Lei è un sismologo, ma i terremoti continuano a non essere prevedibili. Non le provoca frustrazione? “Ho scelto di dedicarmi a questo settore per una fascinazione che la Natura esercita su di me anche in queste sue manifestazioni distruttive. Conoscerle, poi, capire dove sono più probabili è necessario per adottare tecniche costruttive e di riduzione del danno che permettano di gestire i fenomeni nel modo migliore possibile. Non sappiamo quando ci sarà un terremoto, ma possiamo dire quali sono le zone dove è più probabile che ce ne siano e che abbiano una forte magnitudo. Dati essenziali per adeguare gli edifici affinché possano resistere con più probabilità ad un sisma di magnitudo elevata. Aggiungo che non è detto che in futuro non saremo in grado di prevedere i terremoti. La scienza va avanti, i metodi di analisi, di osservazione anche tramite i satelliti, di elaborazione dei dati sono sempre più sofisticati. Non è una battaglia persa definitivamente”.

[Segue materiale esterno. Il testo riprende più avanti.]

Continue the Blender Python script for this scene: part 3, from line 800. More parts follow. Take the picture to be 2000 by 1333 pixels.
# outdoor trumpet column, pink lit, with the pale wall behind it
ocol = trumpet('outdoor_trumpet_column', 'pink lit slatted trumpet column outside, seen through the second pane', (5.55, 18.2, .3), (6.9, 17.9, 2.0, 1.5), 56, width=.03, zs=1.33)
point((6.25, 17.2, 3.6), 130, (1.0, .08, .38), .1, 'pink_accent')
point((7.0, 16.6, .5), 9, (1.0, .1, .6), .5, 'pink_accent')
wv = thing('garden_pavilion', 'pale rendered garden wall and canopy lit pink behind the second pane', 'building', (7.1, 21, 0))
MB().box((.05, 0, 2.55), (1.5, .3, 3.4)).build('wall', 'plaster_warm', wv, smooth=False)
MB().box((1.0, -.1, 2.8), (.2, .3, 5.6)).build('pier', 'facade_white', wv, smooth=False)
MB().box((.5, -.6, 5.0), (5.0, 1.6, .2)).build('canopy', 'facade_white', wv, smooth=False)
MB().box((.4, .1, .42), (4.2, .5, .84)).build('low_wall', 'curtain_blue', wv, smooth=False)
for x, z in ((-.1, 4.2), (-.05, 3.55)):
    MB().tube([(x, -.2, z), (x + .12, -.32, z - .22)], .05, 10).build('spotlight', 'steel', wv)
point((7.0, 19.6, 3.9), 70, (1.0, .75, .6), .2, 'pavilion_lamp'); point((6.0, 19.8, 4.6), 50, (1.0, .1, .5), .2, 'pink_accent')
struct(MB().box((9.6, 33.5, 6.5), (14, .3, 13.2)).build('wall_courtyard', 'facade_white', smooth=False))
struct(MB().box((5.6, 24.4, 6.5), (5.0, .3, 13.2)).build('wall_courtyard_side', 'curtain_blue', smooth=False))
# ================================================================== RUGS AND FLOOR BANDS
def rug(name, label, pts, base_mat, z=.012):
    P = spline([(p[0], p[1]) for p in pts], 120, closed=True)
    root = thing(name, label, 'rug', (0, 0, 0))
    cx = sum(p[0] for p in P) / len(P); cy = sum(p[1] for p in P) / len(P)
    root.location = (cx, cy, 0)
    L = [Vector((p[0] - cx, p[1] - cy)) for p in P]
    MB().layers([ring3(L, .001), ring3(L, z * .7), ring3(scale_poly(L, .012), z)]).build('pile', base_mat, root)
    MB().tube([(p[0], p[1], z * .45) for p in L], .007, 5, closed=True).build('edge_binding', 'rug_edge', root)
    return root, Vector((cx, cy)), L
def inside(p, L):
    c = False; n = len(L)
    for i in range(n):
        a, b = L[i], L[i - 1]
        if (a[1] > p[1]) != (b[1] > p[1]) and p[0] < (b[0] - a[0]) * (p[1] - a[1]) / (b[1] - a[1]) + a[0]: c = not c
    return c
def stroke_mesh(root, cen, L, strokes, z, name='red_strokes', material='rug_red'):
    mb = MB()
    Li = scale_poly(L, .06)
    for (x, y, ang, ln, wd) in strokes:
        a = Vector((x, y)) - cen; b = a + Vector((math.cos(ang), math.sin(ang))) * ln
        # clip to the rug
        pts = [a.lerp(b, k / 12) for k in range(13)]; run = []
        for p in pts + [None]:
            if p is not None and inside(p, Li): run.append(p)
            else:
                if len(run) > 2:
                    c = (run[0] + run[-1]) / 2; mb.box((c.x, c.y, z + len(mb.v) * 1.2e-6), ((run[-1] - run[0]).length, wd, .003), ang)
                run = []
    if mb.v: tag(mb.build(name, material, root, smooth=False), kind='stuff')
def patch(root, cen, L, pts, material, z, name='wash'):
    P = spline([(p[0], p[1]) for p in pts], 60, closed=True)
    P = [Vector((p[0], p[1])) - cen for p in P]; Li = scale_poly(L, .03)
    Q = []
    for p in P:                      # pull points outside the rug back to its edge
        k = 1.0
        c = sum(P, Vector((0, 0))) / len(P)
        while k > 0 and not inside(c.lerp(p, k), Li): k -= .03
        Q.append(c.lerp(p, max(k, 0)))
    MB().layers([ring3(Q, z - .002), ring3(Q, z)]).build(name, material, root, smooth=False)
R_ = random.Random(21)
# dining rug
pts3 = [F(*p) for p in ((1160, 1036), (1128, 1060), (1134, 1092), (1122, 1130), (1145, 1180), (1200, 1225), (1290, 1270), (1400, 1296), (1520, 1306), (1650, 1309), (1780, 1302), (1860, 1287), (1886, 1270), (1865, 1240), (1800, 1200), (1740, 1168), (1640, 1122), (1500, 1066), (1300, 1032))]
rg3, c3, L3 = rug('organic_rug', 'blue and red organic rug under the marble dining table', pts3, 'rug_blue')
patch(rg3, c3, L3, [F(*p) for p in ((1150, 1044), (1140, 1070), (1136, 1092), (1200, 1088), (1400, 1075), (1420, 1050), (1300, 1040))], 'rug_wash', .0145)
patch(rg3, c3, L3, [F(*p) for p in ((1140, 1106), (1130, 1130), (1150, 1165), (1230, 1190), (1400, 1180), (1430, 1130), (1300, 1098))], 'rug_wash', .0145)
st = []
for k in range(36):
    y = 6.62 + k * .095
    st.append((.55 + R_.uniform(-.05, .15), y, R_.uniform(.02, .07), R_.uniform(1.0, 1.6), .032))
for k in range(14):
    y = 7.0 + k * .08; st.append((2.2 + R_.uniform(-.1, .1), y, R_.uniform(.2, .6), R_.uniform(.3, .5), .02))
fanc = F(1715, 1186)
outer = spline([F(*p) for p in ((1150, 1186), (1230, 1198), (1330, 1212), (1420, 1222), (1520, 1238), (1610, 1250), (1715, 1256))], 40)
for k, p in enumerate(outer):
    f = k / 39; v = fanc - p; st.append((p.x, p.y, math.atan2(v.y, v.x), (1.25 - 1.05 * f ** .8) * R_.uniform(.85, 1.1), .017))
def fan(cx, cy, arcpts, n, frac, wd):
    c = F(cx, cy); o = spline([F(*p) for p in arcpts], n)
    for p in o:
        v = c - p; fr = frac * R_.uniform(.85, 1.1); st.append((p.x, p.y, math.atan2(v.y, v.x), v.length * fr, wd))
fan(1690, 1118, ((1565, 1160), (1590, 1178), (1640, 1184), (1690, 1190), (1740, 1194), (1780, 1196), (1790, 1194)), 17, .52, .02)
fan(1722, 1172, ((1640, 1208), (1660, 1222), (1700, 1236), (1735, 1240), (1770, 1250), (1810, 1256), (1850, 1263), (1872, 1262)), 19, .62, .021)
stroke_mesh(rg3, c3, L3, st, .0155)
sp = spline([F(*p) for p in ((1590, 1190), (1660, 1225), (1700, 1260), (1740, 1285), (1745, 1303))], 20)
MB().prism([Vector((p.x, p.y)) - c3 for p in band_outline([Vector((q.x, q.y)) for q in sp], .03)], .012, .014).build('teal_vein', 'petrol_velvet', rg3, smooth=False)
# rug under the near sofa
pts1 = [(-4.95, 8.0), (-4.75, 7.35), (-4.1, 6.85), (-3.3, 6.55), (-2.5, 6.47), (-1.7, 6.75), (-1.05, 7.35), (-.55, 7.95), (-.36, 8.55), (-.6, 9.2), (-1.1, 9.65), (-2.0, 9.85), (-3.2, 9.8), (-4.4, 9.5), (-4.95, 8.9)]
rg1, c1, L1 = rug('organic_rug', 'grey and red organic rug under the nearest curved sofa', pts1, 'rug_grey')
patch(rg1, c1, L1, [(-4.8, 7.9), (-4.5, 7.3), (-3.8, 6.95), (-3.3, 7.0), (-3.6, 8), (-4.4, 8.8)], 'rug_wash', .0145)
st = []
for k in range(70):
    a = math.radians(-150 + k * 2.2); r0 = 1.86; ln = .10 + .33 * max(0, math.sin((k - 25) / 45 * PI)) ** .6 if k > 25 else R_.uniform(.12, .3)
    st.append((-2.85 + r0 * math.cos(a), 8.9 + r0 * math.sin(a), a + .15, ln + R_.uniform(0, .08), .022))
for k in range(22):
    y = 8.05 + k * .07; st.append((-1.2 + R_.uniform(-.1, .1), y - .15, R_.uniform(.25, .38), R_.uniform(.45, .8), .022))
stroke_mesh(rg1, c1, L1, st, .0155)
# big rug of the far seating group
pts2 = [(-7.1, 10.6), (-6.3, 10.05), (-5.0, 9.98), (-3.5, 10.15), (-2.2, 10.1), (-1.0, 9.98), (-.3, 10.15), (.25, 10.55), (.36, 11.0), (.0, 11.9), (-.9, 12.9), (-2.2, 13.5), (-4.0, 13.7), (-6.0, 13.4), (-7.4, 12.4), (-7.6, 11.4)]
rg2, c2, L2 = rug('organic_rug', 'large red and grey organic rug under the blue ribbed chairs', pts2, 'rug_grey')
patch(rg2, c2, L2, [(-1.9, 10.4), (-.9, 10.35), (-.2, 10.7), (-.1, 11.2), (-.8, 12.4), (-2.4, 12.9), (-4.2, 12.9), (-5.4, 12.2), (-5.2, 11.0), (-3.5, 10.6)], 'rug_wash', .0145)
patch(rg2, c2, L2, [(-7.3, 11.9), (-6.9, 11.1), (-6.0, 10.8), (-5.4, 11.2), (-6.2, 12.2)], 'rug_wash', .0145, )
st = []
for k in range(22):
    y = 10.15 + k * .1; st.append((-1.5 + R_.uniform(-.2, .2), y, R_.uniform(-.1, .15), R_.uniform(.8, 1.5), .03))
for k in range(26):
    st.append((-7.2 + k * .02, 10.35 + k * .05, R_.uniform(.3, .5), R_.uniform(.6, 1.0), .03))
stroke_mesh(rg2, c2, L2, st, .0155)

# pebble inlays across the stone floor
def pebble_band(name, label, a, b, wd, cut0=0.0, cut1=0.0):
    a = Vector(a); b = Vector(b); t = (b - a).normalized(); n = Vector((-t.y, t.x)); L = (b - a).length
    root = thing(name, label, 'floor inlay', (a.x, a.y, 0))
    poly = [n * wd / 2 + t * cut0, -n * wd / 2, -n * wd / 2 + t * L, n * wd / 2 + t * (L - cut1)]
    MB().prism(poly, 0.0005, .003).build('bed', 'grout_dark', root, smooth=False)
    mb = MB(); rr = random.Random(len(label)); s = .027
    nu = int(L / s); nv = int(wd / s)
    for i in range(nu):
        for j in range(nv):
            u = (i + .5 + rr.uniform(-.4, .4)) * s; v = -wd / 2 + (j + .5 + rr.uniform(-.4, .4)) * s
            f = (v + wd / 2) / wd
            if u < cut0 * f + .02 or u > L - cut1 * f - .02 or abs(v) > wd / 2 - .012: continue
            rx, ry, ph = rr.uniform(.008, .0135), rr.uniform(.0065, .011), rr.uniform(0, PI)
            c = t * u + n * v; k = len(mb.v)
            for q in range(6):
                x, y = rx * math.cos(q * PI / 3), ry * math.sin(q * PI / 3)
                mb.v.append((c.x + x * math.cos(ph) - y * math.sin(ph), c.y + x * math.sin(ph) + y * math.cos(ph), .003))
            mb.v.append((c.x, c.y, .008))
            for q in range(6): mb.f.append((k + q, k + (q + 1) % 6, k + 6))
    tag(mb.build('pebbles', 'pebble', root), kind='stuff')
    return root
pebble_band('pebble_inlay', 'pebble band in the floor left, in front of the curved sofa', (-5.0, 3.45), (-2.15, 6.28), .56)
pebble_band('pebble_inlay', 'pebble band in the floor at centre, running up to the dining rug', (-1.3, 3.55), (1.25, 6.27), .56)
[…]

Prima ha parlato di prevenzione. Si fa abbastanza in Italia per costruire edifici capaci di resistere a sismi di elevata intensità? “Il discorso è complesso. Certamente l’obiettivo va perseguito e nel corso degli anni ci sono stati molti miglioramenti nelle tecniche costruttive e nelle leggi. Va anche considerato, però, che l’Italia non è la California, dove il patrimonio edilizio è molto recente. Lì, giustamente, se devono adeguare un palazzo per renderlo più resistente ai terremoti non ci pensano due volte: lo abbattono e lo ricostruiscono. In Italia abbiamo edifici che hanno secoli di storia, vincolati, di grande valore artistico. È chiaro che in una tale situazione è meno facile e richiede più sforzi applicare ovunque le più recenti tecnologie che aumentano la resistenza di un edificio ai terremoti. Va fatto, ma costa molto di più e richiede grande attenzione”.